Virtual Extensible LAN (VXLAN) Overview: This section discusses the Layer 2 VLAN extension to provide multitenant flexibility, high segment scalability, and Layer 2 spanning tree improvement, along with a configuration example.
“Do I Know This Already?” Quiz
The “Do I Know This Already?” quiz enables you to assess whether you should read this entire chapter thoroughly or jump to the “Exam Preparation Tasks” section. If you are in doubt about your answers to these questions or your own assessment of your knowledge of the topics, read the entire chapter. Table 3-1 lists the major headings in this chapter and their corresponding “Do I Know This Already?” quiz questions. You can find the answers in Appendix A, “Answers to the ‘Do I Know This Already?’ Quizzes.”
Table 3-1 “Do I Know This Already?” Section-to-Question Mapping
Foundation Topics Section |
Questions |
Overlay Transport Virtualization (OTV) |
1–3 |
Virtual Extensible LAN (VXLAN) Overview |
4–6 |
1. Which statement about Cisco Overlay Transport Virtualization is true?

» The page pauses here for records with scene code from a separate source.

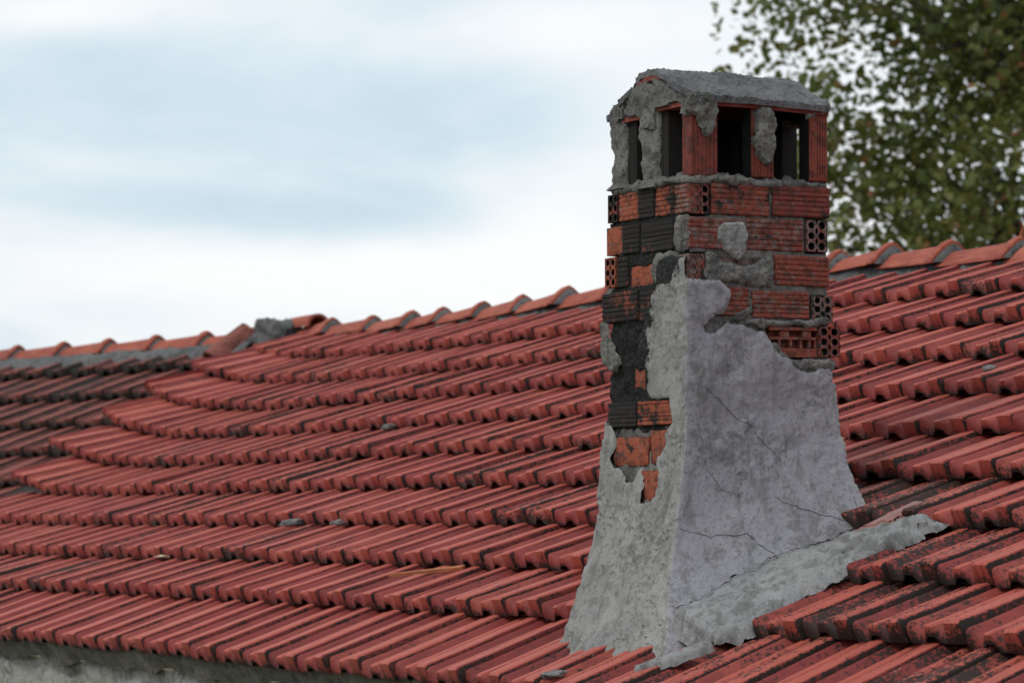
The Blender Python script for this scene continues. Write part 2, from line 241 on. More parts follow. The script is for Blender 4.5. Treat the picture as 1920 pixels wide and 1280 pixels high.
def brick_mat():
    """hollow clay brick; object colour: red = soot, green = tone"""
    m, t, b = new_mat('hollow_brick'); pos = position(t)
    tc = t.nodes.new('ShaderNodeTexCoord'); oi = t.nodes.new('ShaderNodeObjectInfo'); cs = t.nodes.new('ShaderNodeSeparateColor'); t.links.new(oi.outputs['Color'], cs.inputs[0])
    mp = t.nodes.new('ShaderNodeMapping'); mp.inputs['Scale'].default_value = (5, 30, 90); t.links.new(tc.outputs['Object'], mp.inputs[0])
    scr = tnoise(t, mp.outputs[0], 1.0, 5, .65); mid = tnoise(t, pos, 26.0, 6, .7); fine = tnoise(t, pos, 150.0, 4, .7)
    c = mixc(t, cs.outputs[1], (.175, .038, .030), (.335, .085, .042))
    c = mixc(t, mmath(t, 'MULTIPLY', step(t, scr, .42, .7), .5), c, (.18, .038, .030))
    c = mixc(t, mmath(t, 'MULTIPLY', step(t, fine, .5, .72), .35), c, (.42, .15, .10))
    g = step(t, mmath(t, 'ADD', mmath(t, 'ADD', tnoise(t, pos, 52.0, 6, .72), mmath(t, 'MULTIPLY', scr, .30)), mmath(t, 'MULTIPLY', cs.outputs[2], .26)), .73, .86)
    c = mixc(t, mmath(t, 'MULTIPLY', g, .7), c, (.19, .18, .165))
    bigs = tnoise(t, pos, 13.0, 5, .7)
    k = step(t, mmath(t, 'ADD', mmath(t, 'ADD', mmath(t, 'MULTIPLY', cs.outputs[0], .62), mmath(t, 'MULTIPLY', scr, .34)), mmath(t, 'ADD', mmath(t, 'MULTIPLY', mid, .35), mmath(t, 'MULTIPLY', bigs, 1.25))), 1.17, 1.29)
    c = mixc(t, mmath(t, 'MULTIPLY', step(t, tnoise(t, pos, 38.0, 6, .72), .46, .60), .66), c, (.050, .028, .022))
    c = mixc(t, mmath(t, 'MULTIPLY', k, .95), c, (.014, .017, .016))
    c = mixc(t, mmath(t, 'MULTIPLY', step(t, mmath(t, 'ADD', mmath(t, 'MULTIPLY', scr, .5), mmath(t, 'MULTIPLY', fine, .5)), .56, .66), .35), c, (.15, .14, .13))
    t.links.new(c, b.inputs['Base Color']); b.inputs['Roughness'].default_value = .85; b.inputs['Specular IOR Level'].default_value = .25
    bump(t, b, mmath(t, 'ADD', mmath(t, 'MULTIPLY', scr, .7), fine), .55, .004)
    return m
M_BRICK = brick_mat()
def flat_mat(name, col, rough=.9, var=.3, scale=20):
    m, t, b = new_mat(name); n = tnoise(t, position(t), scale, 5, .6)
    t.links.new(mixc(t, step(t, n, .3, .7), tuple(x*(1-var) for x in col), tuple(min(1, x*(1+var)) for x in col)), b.inputs['Base Color'])
    b.inputs['Roughness'].default_value = rough; b.inputs['Specular IOR Level'].default_value = .2
    bump(t, b, n, .4, .01); return m
M_SOOT = flat_mat('flue_soot', (.012, .012, .012))
M_DECK = flat_mat('roof_boards', (.03, .024, .02))
M_CRACK = flat_mat('crack_dirt', (.03, .03, .03))
M_BARK = flat_mat('bark', (.075, .065, .05), .95, .4, 6)
M_GROUND = flat_mat('dry_grass_ground', (.11, .10, .05), .95, .5, 1.5)
M_SHARD = flat_mat('bare_clay', (.42, .16, .075), .85, .2, 40)
M_SMOOTHCLAY = flat_mat('smooth_clay', (.24, .10, .08), .4, .25, 14)
M_TWIG = flat_mat('dried_leaf', (.22, .07, .03), .8, .3, 30)
M_LIME = mortar_mat('limewash', (.82, .80, .74), (.70, .68, .62), (.20, .19, .16), .5, False, warm=(.42, .38, .30), bumpd=.02)
M_EAVE = mortar_mat('eave_mortar', (.27, .255, .215), (.20, .19, .16), (.07, .07, .06), .5, False, warm=(.21, .19, .15), bumpd=.01)

# ------------------------------------------------------------------ roof surface
TH, PH, G = SURF['th'], SURF['ph'], SURF['G']
E_ = Vector((-math.sin(TH), math.cos(TH), 0)); H_ = Vector((math.cos(TH), math.sin(TH), 0))
S_ = Vector((math.cos(PH)*H_.x, math.cos(PH)*H_.y, math.sin(PH))); N_ = (-E_).cross(S_)
P0_ = Vector(SURF_P0); UP = Vector((0, 0, 1))
def surf(u, v, n=0.0):
    """point of the sagging roof plane in metres, n tile widths above it"""
    c = SURF_C; U = u/20; V = v/5-1
    nn = c[0]*U*V+c[1]*U**2+c[2]*U**3+c[3]*U*U*V+c[4]*U*V*V+c[5]*V*V+c[6]*U*U*V*V+c[7]*U**4
    e = c[8]*U*V; s = c[9]*U*U+c[10]*U*V+c[11]*V*V
    vv = v if v >= .5 else v-SURF['dv0']*(1-v/.5 if v > 0 else 1)
    P = P0_+(u+e)*E_+(vv*G+s)*S_+(nn+n)*N_
    return P*W+Vector((0, 0, CZ))

# ground
me = mesh('ground', [(-900, -300, 0), (900, -300, 0), (900, 1500, 0), (-900, 1500, 0)], [(0, 1, 2, 3)], M_GROUND, False)
tag(obj('ground', me), kind='structure')

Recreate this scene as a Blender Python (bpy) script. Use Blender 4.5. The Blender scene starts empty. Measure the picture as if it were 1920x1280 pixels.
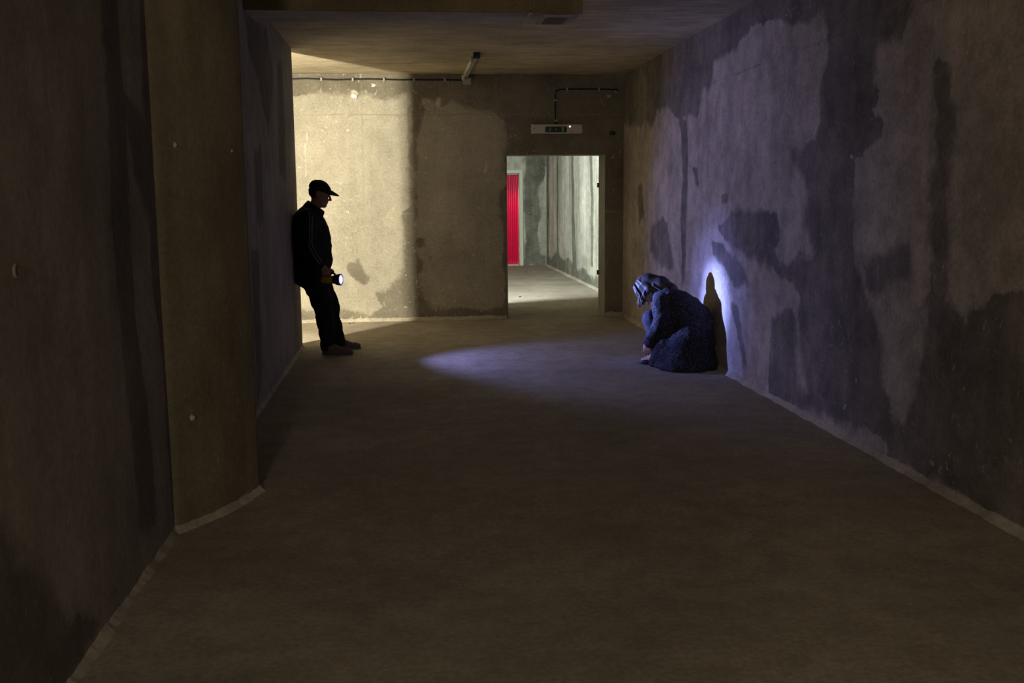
import bpy, bmesh, math, random
import numpy as np
from mathutils import Vector, Matrix, noise
from mathutils.bvhtree import BVHTree

random.seed(7)
rng = np.random.default_rng(7)
C = bpy.context.scene.collection
scn = bpy.context.scene

# ---------------------------------------------------------------- camera
FPX, YAW, PIT, ROLL = 1898.4, .1020, .1426, -.0092
FWD = np.array([math.sin(YAW)*math.cos(PIT), math.cos(YAW)*math.cos(PIT), -math.sin(PIT)])
_r = np.array([math.cos(YAW), -math.sin(YAW), 0.]); _u = np.cross(_r, FWD)
RT = math.cos(ROLL)*_r + math.sin(ROLL)*_u
UP = -math.sin(ROLL)*_r + math.cos(ROLL)*_u
CAM = np.array([0., 0., 1.5])
cam_d = bpy.data.cameras.new('camera'); cam = bpy.data.objects.new('camera', cam_d); C.objects.link(cam)
cam_d.sensor_fit = 'HORIZONTAL'; cam_d.sensor_width = 36.; cam_d.lens = FPX/1920*36.
cam_d.clip_start = .05; cam_d.clip_end = 200
cam.matrix_world = Matrix(((RT[0], UP[0], -FWD[0], CAM[0]), (RT[1], UP[1], -FWD[1], CAM[1]),
                           (RT[2], UP[2], -FWD[2], CAM[2]), (0, 0, 0, 1)))
scn.camera = cam

# ---------------------------------------------------------------- world, exposure
w = bpy.data.worlds.new('world'); scn.world = w; w.use_nodes = True
w.node_tree.nodes['Background'].inputs[0].default_value = (.9, .8, .65, 1)
w.node_tree.nodes['Background'].inputs[1].default_value = 0.0
scn.view_settings.view_transform = 'Standard'; scn.view_settings.look = 'None'
scn.view_settings.exposure = 0.0; scn.view_settings.gamma = 1.0
scn.view_settings.use_curve_mapping = False

# ---------------------------------------------------------------- lamps of the place
def look(o, d):
    o.rotation_euler = Vector(d).to_track_quat('-Z', 'Y').to_euler()
def area_lamp(name, loc, d, sx, sy, power, col):
    l = bpy.data.lights.new(name, 'AREA'); l.shape = 'RECTANGLE'; l.size = sx; l.size_y = sy
    l.energy = power; l.color = col
    o = bpy.data.objects.new(name, l); C.objects.link(o); o.location = loc; look(o, d); return o
# warm lamps in the side room, behind the left partition wall
area_lamp('side_room_lamp', (-2.35, 8.69, 1.55), (.55, 1, -.02), .15, .5, 300, (1., .90, .68))
# cool lamp in the corridor behind the back wall
area_lamp('corridor_lamp', (-.35, 13.25, 2.35), (1, .75, -.35), .5, .25, 340, (.85, .94, .94))
# weak warm lamp of the room far behind the photographer
area_lamp('entrance_lamp', (-.8, -3.3, 2.4), (.42, 1, -.26), .5, .5, 70, (1., .87, .70))
# lamp in the room behind the red curtain
area_lamp('red_room_lamp', (2.1, 22.5, 2.6), (.05, -.45, -1), .5, .2, 46, (1., .9, .8))

# ---------------------------------------------------------------- pixel -> point helpers
def ray(x, y): return FWD + RT*(x-960)/FPX - UP*(y-640)/FPX
def on_x(x, y, X): d = ray(x, y); return CAM + d*(X/d[0])
def on_y(x, y, Y): d = ray(x, y); return CAM + d*(Y/d[1])
def on_z(x, y, Z=0.): d = ray(x, y); return CAM + d*((Z-1.5)/d[2])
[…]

OTV is a “MAC in IP” technique for supporting Layer 2 VLANs over any transport.
OTV is core and site transparent. Changes to the Layer 2 design of the sites are needed.
OTV cannot support multiple concurrent overlays.
OTV transport must support multicast.
2. What is an OTV joined interface?
A Layer 2 access or trunk interface
A logical multiaccess and multicast-capable interface
An interface to form OTV adjacencies with the other OTV edge devices belonging to the same VPN
A Layer 3 interface that uses multicast only to forward OTV traffic
3. How does OTV exchange MAC reachability information?
Uses OSPF as an internal control plane
Uses BGP as an internal control plane
Uses EIGRP as an internal control plane
Use IS-IS as an internal control plane
4. In current data center networking architecture, which network layer is used to transmit VXLAN packets or other overlay packets?
Overlay network
SD-WAN
Underlay network
MPLS
5. How many available IDs can be assigned to a VXLAN at any given time?
4096
160,000
1 million
16 million
6. Which statement about VXLAN high availability is correct?
For an anycast IP address, vPC VTEP switches can use the same VTEP IP address.
For an anycast IP address, vPC VTEP switches must use a secondary IP address on the loopback interface.
Distributed anycast gateways must be connected with vPC.
VTEP high availability will use unicast instead of multicast communications.